GDPR compliance is a checkbox exercise if it stops at a cookie banner. The harder, more useful version gives every member real control over exactly what a club can see.

The RunOS teamJune 15, 20265 min read

Most consumer software treats privacy as a compliance cost: the minimum disclosure required to avoid a fine, buried in a settings page nobody visits. For a running club, that's the wrong frame entirely — the data in question is often genuinely sensitive (health metrics, location patterns, contact details for minors in youth programs) and it's being handled by a volunteer organizer, not a corporate data team with a legal department.

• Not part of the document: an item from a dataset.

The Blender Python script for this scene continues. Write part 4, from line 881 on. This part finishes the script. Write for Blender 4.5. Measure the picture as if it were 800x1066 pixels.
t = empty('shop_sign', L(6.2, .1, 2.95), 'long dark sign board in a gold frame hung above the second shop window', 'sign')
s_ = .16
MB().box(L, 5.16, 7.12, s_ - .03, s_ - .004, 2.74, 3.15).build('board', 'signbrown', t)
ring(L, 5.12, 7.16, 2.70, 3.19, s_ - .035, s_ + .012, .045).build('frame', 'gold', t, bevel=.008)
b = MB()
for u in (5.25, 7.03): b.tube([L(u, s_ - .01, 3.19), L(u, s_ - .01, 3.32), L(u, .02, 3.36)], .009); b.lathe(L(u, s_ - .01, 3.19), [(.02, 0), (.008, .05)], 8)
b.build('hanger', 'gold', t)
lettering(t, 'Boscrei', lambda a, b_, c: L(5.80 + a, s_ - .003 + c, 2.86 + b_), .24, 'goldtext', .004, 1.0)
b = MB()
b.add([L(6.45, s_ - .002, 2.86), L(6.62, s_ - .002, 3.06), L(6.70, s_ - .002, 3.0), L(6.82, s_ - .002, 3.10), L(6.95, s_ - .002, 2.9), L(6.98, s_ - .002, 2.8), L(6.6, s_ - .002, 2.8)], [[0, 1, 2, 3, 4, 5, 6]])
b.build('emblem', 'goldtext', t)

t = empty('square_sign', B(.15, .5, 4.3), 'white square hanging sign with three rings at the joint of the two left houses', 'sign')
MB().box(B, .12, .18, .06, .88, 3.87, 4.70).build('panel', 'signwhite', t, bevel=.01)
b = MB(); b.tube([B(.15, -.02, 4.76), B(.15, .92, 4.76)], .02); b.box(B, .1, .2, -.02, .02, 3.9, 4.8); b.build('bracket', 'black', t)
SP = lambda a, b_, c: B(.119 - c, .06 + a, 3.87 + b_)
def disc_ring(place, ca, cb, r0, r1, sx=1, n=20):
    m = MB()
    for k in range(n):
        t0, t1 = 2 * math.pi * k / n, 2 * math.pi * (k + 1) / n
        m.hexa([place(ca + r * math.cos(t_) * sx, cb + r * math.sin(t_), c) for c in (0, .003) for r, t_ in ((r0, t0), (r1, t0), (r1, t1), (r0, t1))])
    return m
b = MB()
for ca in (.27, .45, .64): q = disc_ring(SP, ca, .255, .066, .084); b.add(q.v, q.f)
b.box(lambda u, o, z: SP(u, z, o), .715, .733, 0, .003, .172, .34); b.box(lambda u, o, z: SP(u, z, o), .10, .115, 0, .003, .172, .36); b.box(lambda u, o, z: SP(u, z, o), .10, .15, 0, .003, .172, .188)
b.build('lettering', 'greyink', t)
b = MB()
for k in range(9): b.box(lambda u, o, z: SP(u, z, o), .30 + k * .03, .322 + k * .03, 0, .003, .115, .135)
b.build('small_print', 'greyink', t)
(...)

What "scoped consent" actually means in practice

Rather than one blanket privacy policy a member agrees to once and forgets, the right model is a small number of independently revocable scopes: does the club see your weekly mileage? Your PRs? Your contact email for sponsor offers? Each scope is a separate, visible toggle a member controls at any time — not a single all-or-nothing agreement.

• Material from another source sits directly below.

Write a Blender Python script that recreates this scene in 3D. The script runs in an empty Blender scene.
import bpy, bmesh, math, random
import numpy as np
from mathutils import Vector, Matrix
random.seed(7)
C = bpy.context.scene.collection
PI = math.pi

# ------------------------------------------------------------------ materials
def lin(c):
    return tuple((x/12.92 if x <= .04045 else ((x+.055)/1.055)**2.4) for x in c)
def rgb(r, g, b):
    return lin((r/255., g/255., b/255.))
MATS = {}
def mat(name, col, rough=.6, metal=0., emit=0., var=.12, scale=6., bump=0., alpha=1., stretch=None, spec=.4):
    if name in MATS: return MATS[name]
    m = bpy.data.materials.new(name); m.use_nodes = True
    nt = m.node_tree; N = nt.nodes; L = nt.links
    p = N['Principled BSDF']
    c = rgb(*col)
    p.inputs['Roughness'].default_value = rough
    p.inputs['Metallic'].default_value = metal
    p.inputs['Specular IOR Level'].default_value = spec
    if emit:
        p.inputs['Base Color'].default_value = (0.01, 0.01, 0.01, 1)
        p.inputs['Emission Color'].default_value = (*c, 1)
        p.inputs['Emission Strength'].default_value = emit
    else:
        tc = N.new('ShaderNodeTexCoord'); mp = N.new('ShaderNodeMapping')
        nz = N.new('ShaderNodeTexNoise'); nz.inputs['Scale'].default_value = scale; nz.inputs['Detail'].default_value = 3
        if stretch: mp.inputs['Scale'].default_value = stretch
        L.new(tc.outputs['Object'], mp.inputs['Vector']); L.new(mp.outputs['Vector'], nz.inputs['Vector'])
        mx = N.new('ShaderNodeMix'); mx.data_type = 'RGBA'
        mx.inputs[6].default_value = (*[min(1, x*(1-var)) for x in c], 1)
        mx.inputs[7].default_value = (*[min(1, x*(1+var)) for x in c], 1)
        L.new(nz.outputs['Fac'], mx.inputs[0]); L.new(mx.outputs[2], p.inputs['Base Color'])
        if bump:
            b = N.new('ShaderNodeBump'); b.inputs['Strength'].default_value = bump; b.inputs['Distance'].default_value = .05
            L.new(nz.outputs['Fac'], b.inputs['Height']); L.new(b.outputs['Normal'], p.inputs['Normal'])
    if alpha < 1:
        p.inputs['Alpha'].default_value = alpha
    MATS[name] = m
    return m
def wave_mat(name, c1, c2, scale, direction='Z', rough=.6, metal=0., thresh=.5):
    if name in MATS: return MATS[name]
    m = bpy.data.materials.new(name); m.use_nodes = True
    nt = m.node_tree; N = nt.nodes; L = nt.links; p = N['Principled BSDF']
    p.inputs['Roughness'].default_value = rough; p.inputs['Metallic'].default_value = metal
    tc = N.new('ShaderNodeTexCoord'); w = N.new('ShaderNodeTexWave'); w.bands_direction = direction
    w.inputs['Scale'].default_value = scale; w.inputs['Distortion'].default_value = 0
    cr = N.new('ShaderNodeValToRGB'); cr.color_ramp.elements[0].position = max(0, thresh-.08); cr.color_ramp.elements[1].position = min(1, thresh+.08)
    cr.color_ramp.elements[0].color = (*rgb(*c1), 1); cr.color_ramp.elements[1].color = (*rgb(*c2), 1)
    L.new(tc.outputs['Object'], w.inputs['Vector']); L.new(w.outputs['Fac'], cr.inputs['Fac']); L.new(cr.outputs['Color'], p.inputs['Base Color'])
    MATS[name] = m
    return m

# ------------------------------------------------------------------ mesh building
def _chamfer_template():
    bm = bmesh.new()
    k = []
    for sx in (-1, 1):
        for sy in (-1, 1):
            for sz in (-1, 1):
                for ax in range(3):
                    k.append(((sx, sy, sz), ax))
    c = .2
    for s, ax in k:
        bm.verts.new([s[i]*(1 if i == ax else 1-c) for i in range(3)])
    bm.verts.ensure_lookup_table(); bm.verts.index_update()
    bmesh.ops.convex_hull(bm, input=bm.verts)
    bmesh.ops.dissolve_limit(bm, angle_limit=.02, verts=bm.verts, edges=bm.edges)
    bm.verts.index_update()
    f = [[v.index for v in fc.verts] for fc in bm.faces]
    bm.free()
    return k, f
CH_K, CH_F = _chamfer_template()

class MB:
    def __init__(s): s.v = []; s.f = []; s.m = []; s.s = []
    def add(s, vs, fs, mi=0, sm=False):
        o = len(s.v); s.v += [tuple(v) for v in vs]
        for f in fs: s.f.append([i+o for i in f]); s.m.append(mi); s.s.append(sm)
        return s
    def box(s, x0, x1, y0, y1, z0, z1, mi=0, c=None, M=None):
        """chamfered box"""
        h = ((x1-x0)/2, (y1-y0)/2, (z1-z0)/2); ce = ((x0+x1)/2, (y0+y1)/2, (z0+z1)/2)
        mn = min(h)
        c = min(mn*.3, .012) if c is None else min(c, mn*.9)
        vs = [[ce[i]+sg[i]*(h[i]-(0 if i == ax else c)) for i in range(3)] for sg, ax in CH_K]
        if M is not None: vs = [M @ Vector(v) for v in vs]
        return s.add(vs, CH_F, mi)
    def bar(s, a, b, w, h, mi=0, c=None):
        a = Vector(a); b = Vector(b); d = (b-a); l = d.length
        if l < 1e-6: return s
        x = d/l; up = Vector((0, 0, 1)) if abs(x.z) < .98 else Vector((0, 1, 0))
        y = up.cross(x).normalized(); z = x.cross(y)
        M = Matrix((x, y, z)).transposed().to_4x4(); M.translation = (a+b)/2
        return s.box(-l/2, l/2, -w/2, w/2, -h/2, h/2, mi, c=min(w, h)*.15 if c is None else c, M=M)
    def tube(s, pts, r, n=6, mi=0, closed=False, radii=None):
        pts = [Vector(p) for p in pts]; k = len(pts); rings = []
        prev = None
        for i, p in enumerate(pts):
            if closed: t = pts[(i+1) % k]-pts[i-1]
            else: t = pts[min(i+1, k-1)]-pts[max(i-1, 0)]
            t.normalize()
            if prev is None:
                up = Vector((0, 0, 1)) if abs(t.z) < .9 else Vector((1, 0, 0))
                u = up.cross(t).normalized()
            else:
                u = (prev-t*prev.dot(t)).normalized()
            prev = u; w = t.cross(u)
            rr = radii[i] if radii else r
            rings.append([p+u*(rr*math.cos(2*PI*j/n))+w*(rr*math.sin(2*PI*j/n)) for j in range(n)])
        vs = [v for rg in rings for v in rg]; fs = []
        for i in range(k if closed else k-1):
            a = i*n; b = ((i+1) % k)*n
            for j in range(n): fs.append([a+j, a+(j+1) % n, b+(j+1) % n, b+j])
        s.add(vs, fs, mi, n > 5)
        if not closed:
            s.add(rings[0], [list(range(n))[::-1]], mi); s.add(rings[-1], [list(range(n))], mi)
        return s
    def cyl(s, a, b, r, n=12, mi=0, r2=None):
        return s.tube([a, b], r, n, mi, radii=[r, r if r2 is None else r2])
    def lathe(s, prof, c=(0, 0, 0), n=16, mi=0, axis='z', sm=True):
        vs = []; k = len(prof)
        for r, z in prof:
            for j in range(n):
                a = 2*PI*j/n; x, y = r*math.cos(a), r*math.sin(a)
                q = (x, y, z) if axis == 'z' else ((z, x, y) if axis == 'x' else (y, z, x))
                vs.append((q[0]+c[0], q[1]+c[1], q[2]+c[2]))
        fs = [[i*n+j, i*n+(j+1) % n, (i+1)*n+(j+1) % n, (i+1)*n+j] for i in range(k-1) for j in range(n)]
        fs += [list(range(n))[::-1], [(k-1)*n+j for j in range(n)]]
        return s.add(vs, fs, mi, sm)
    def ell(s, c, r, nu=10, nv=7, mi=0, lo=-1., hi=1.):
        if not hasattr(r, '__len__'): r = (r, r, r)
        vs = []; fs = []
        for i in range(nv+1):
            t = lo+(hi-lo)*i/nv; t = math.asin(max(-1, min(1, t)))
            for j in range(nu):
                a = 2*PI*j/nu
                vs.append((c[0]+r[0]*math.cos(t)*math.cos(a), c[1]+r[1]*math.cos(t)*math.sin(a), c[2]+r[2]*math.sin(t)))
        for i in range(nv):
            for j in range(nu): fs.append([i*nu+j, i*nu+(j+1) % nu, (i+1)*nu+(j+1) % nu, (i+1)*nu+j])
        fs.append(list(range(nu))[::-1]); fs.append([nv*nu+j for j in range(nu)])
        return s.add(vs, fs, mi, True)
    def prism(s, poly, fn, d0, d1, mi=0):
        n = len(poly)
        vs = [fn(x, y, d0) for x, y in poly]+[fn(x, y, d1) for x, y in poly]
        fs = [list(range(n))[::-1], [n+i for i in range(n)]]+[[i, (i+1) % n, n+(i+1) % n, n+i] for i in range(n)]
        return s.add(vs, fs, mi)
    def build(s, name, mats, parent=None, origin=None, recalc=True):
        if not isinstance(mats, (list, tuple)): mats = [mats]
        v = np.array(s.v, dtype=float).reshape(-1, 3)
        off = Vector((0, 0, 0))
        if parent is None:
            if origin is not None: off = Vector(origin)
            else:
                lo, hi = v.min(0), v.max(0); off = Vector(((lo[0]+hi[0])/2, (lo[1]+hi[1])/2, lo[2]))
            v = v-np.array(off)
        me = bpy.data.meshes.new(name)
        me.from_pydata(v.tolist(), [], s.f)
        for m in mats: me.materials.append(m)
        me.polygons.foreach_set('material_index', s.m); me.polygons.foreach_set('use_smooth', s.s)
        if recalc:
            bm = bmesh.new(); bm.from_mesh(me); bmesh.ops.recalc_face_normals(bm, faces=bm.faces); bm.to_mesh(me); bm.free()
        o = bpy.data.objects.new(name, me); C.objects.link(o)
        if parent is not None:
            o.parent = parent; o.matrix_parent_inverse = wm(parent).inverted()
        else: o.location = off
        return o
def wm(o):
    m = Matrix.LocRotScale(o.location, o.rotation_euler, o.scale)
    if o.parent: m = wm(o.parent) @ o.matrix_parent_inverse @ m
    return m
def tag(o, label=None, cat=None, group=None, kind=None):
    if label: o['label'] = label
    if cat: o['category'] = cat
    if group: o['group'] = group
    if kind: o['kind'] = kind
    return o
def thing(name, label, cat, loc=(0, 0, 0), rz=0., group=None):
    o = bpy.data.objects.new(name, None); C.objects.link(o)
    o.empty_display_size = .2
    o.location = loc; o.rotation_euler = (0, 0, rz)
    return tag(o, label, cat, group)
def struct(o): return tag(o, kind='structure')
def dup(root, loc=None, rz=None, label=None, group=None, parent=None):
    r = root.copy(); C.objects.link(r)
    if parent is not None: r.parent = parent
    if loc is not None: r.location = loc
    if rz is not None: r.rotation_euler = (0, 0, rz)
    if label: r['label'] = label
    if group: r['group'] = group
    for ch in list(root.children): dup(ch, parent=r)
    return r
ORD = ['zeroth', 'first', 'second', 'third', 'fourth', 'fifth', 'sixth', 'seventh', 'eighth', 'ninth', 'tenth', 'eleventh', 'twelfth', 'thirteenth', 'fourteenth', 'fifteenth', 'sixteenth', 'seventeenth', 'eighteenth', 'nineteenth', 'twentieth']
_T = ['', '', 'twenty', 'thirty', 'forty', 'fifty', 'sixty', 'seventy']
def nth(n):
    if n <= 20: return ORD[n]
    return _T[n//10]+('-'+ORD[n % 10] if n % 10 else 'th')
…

  • Activity summary (weekly km, PRs) — off by default; a member opts in if they want the club to see their training trend.
  • Contact sharing for sponsor perks — separate from event communications, so a discount code offer doesn't require handing over the same access as a race-day reminder.
  • Health-scope data (if collected at all) never flows through the general API — it's architecturally separated, not just policy-separated.

Why this is a moat, not just a compliance line item

A club that can honestly tell members 'you control exactly what we see, scope by scope' earns a level of trust that a generic events platform never has a reason to build, because ticketing software doesn't need an ongoing relationship with the attendee. A community operating system does — and the consent model is what makes that relationship durable instead of extractive.

This is also, bluntly, a defensibility argument: a consented data layer that members actively trust is hard for a competitor to copy by just shipping a similar feature list, because trust is earned over time, not deployed in a sprint.